**SOURCE MATERIAL**
-- BEGIN --

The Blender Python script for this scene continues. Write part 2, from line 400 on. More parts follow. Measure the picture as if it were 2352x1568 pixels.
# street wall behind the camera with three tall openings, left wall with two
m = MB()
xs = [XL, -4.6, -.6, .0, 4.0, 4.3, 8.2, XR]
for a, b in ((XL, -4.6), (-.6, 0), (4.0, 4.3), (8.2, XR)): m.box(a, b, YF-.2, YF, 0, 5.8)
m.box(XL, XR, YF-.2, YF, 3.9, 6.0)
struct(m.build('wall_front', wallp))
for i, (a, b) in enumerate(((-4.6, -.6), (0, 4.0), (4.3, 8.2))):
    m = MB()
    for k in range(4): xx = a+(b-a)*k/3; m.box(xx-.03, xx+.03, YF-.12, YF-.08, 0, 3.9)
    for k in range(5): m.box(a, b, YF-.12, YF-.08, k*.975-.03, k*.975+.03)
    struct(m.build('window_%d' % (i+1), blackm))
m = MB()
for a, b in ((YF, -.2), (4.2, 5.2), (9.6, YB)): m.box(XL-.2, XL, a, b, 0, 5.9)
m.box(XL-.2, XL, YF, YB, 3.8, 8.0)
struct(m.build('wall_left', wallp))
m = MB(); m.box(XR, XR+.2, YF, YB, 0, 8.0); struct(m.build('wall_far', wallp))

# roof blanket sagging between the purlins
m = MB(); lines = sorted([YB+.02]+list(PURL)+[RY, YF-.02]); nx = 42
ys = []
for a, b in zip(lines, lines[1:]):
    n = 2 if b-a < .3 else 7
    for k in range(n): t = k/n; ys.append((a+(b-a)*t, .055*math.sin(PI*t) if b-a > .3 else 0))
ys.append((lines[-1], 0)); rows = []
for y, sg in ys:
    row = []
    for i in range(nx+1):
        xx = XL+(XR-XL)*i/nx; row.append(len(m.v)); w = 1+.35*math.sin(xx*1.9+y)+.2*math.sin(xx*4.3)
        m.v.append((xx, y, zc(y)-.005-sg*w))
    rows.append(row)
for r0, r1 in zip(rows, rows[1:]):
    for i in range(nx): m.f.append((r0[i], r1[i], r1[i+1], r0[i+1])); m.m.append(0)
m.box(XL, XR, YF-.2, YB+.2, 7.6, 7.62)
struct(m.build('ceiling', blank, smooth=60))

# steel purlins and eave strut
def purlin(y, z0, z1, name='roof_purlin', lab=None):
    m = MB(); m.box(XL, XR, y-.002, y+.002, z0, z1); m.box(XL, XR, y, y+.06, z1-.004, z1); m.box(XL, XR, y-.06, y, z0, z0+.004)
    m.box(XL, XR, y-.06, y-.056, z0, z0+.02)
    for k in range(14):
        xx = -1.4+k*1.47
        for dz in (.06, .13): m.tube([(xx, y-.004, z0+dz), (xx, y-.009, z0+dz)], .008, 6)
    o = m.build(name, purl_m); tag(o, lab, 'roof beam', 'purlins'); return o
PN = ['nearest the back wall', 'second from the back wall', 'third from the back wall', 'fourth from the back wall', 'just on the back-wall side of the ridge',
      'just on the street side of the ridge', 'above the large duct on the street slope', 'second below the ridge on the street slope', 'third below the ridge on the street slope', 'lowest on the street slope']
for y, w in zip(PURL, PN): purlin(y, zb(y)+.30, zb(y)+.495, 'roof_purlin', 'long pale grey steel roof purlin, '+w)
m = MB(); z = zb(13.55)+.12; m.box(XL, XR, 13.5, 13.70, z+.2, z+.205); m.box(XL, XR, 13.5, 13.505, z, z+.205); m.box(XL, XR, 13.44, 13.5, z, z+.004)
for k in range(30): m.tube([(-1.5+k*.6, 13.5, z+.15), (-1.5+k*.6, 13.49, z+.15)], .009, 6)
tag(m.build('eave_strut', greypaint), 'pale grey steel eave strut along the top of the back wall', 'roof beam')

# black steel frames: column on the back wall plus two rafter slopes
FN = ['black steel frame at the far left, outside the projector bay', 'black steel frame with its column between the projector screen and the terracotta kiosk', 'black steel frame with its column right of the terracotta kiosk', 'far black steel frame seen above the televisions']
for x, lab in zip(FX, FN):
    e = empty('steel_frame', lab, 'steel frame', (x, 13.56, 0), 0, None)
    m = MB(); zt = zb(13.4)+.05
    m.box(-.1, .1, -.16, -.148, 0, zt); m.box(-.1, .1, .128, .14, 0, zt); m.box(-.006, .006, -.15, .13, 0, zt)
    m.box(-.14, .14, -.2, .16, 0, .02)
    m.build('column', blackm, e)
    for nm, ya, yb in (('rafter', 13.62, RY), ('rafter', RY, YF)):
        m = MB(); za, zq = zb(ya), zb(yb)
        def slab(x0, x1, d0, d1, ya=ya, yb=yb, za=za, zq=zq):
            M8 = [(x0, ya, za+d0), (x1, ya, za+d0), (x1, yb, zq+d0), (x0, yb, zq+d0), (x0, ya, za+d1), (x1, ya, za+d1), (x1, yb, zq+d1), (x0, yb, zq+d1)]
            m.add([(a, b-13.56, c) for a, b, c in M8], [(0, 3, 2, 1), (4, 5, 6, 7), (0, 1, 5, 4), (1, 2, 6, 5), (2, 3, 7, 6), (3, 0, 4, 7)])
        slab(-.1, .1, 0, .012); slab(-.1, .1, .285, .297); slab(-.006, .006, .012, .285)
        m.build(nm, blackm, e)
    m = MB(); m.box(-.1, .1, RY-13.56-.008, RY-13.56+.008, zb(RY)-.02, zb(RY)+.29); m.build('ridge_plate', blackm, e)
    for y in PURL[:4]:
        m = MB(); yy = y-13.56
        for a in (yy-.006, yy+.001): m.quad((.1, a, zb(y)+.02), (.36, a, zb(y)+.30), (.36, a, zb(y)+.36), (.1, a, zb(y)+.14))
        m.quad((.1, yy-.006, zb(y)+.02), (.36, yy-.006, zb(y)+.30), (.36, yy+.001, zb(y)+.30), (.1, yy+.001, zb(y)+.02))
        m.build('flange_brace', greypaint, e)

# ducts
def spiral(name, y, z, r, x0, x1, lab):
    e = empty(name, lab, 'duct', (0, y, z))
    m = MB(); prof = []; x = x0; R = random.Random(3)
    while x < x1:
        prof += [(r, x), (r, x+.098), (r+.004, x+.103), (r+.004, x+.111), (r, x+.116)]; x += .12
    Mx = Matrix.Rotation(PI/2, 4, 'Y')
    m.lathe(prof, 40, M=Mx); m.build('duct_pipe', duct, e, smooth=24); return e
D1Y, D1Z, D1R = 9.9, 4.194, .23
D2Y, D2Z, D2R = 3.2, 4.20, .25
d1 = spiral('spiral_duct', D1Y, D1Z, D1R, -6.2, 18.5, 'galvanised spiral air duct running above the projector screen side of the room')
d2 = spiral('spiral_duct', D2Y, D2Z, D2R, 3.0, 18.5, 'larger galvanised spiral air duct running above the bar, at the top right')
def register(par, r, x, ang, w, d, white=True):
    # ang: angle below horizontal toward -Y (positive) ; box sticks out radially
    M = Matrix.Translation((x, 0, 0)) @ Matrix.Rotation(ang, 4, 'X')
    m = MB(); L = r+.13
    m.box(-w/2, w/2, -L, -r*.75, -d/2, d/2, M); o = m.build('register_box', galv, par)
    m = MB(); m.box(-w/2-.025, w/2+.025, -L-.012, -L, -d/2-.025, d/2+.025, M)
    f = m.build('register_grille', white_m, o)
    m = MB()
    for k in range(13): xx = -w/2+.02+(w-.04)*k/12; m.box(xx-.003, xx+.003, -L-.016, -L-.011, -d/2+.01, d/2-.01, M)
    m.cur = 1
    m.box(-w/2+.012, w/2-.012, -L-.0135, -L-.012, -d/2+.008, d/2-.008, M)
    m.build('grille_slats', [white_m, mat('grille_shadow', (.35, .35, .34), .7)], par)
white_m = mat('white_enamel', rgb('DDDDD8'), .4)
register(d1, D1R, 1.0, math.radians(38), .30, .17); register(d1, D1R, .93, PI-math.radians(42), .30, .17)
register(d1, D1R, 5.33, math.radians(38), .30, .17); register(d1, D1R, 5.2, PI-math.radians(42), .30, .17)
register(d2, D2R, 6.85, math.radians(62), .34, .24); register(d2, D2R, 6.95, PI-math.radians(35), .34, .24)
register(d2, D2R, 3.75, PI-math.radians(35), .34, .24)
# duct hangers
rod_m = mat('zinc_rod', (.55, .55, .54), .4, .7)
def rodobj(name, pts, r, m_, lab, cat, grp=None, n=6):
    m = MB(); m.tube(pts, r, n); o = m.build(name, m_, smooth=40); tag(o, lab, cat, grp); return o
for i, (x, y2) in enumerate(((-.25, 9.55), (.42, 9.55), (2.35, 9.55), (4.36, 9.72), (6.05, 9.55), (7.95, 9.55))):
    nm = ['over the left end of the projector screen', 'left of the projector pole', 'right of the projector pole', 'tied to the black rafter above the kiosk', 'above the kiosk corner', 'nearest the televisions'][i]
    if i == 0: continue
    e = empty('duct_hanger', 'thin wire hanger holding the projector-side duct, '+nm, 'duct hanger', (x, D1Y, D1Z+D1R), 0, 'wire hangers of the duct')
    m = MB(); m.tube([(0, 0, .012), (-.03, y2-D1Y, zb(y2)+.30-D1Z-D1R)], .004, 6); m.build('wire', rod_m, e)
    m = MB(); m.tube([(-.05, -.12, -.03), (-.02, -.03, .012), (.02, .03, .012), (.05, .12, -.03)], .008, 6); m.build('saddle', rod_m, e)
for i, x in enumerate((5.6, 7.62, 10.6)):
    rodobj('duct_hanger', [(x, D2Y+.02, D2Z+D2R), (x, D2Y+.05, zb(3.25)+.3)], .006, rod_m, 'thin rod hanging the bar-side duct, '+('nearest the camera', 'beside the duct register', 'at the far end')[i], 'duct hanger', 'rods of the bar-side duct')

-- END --

**WHAT IS EXPECTED**
Your output must be the lines of the material above, from the first through the line that contains "struct(m.build('ceiling', blank, smooth=60))", copied exactly. Include both endpoints and nothing else.

**SOLUTION TO THIS PROBLEM**
The Blender Python script for this scene continues. Write part 2, from line 400 on. More parts follow. Measure the picture as if it were 2352x1568 pixels.
# street wall behind the camera with three tall openings, left wall with two
m = MB()
xs = [XL, -4.6, -.6, .0, 4.0, 4.3, 8.2, XR]
for a, b in ((XL, -4.6), (-.6, 0), (4.0, 4.3), (8.2, XR)): m.box(a, b, YF-.2, YF, 0, 5.8)
m.box(XL, XR, YF-.2, YF, 3.9, 6.0)
struct(m.build('wall_front', wallp))
for i, (a, b) in enumerate(((-4.6, -.6), (0, 4.0), (4.3, 8.2))):
    m = MB()
    for k in range(4): xx = a+(b-a)*k/3; m.box(xx-.03, xx+.03, YF-.12, YF-.08, 0, 3.9)
    for k in range(5): m.box(a, b, YF-.12, YF-.08, k*.975-.03, k*.975+.03)
    struct(m.build('window_%d' % (i+1), blackm))
m = MB()
for a, b in ((YF, -.2), (4.2, 5.2), (9.6, YB)): m.box(XL-.2, XL, a, b, 0, 5.9)
m.box(XL-.2, XL, YF, YB, 3.8, 8.0)
struct(m.build('wall_left', wallp))
m = MB(); m.box(XR, XR+.2, YF, YB, 0, 8.0); struct(m.build('wall_far', wallp))

# roof blanket sagging between the purlins
m = MB(); lines = sorted([YB+.02]+list(PURL)+[RY, YF-.02]); nx = 42
ys = []
for a, b in zip(lines, lines[1:]):
    n = 2 if b-a < .3 else 7
    for k in range(n): t = k/n; ys.append((a+(b-a)*t, .055*math.sin(PI*t) if b-a > .3 else 0))
ys.append((lines[-1], 0)); rows = []
for y, sg in ys:
    row = []
    for i in range(nx+1):
        xx = XL+(XR-XL)*i/nx; row.append(len(m.v)); w = 1+.35*math.sin(xx*1.9+y)+.2*math.sin(xx*4.3)
        m.v.append((xx, y, zc(y)-.005-sg*w))
    rows.append(row)
for r0, r1 in zip(rows, rows[1:]):
    for i in range(nx): m.f.append((r0[i], r1[i], r1[i+1], r0[i+1])); m.m.append(0)
m.box(XL, XR, YF-.2, YB+.2, 7.6, 7.62)
struct(m.build('ceiling', blank, smooth=60))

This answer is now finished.